The board also discussed renovations to the Ag Quad, which will take place alongside planned utility maintenance work.

“A fair amount of utility work needs to happen in the Ag Quad, and because of that we have the opportunity to revitalize the quad’s aesthetic,” university architect Gilbert Delgado said at a previous planning board meeting.

The renovations will remove all existing hardscape and add new pedestrian paths, plazas in front of Mann Library and Roberts Hall and a large bioretention area east of Kennedy Hall, according to the proposal.

Prof. Jack Elliott, design and environmental analysis, raised concerns about the Cornellian cherry trees just south of the quad, which he said would be removed in the renovation process.

“We need to maintain the legacy of those trees,” Elliott said. “They are the first to leaf out in spring and the last to lose their leaves in the fall.

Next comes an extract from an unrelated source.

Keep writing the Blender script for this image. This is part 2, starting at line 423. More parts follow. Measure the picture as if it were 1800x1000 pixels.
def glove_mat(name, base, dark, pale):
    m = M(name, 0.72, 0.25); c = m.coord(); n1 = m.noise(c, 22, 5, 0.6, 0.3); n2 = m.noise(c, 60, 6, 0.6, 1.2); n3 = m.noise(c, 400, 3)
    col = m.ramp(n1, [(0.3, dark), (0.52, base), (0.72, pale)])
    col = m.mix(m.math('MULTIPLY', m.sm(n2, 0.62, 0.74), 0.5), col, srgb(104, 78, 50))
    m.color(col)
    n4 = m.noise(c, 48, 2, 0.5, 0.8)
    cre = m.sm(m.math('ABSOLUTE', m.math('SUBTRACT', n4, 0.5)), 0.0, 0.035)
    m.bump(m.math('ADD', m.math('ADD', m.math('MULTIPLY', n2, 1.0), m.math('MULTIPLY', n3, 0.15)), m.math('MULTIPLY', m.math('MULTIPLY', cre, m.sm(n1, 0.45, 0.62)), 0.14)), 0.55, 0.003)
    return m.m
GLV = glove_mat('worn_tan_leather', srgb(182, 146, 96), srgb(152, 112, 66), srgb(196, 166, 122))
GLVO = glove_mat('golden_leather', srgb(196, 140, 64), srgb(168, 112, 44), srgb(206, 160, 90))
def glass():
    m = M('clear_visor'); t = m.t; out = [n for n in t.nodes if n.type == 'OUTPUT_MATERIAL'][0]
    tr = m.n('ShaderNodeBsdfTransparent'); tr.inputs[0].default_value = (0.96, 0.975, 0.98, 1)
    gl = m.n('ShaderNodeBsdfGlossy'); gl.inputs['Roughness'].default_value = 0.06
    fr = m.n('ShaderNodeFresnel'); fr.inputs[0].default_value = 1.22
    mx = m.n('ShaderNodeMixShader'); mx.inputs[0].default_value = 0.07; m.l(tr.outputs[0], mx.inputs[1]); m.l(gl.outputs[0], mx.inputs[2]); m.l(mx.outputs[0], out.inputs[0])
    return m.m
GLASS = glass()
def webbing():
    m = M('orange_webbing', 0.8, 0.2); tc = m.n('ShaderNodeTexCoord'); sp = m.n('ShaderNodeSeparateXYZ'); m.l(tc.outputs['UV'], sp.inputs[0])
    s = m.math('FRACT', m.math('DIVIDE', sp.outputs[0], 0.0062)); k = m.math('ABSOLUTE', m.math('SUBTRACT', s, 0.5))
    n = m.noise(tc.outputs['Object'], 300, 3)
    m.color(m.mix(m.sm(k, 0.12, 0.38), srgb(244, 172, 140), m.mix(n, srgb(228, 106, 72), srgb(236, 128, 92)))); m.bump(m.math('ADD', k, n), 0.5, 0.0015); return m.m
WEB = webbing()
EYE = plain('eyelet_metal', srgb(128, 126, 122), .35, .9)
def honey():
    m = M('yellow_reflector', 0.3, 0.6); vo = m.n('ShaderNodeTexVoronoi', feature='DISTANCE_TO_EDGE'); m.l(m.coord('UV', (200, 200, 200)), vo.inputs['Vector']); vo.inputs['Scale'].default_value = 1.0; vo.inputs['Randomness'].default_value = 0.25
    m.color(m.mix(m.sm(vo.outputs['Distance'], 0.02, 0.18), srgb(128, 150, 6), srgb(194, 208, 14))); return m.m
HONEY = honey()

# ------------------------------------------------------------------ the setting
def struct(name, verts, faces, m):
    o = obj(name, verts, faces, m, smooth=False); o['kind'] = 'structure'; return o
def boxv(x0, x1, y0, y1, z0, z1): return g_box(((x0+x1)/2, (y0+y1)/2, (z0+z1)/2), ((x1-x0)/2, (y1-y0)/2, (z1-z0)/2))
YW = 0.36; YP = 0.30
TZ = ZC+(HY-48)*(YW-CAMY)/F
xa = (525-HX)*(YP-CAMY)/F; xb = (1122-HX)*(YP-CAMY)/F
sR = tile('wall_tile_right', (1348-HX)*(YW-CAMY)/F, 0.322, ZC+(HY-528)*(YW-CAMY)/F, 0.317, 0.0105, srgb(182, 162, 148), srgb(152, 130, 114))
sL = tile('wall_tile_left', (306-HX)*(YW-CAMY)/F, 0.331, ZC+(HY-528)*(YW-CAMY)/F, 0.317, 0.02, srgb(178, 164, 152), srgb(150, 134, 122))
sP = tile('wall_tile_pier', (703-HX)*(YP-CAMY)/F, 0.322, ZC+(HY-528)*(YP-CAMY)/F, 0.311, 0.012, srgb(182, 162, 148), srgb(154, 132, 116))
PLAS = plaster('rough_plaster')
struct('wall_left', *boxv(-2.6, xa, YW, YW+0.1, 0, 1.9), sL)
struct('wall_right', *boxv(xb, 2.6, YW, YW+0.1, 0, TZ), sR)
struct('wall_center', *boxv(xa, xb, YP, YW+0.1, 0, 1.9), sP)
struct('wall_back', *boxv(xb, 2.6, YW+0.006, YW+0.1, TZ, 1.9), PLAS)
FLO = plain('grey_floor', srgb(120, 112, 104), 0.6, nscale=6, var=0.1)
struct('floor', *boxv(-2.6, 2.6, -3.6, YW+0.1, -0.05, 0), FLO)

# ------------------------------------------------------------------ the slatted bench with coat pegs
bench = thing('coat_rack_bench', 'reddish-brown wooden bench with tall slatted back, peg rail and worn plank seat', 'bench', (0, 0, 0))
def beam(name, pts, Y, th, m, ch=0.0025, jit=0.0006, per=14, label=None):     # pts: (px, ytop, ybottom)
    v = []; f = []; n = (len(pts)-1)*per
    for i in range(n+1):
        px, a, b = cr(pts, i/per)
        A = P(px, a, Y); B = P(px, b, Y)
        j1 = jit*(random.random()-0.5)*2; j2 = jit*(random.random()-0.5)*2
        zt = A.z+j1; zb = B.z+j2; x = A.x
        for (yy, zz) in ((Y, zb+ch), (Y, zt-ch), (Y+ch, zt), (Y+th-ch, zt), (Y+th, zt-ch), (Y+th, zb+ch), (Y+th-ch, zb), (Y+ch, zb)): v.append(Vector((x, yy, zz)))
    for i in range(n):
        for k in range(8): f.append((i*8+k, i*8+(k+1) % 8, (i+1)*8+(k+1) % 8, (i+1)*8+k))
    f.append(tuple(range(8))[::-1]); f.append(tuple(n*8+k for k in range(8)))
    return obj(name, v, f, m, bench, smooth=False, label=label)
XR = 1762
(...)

They have significance on that site.”

Project manager Davies Orinda maintained that the trees must be removed in order to provide a safe exit path from the Plant Sciences Building, but assured the board that renovators would attempt to preserve the trees and replant them after construction is completed.

“We have some very strong proponents of preserving the trees at Cornell, and we considered all the factors that we could,” Orinda said. “The concern [about the trees] was that we could try to do as much as we could to not displace them, but that the impact and their age was going to be too detrimental to their survival.”

The Board resolution called for an attempt to be made to preserve those trees.

Renovations will begin within the next month and cost $7.8 million, according to Orinda.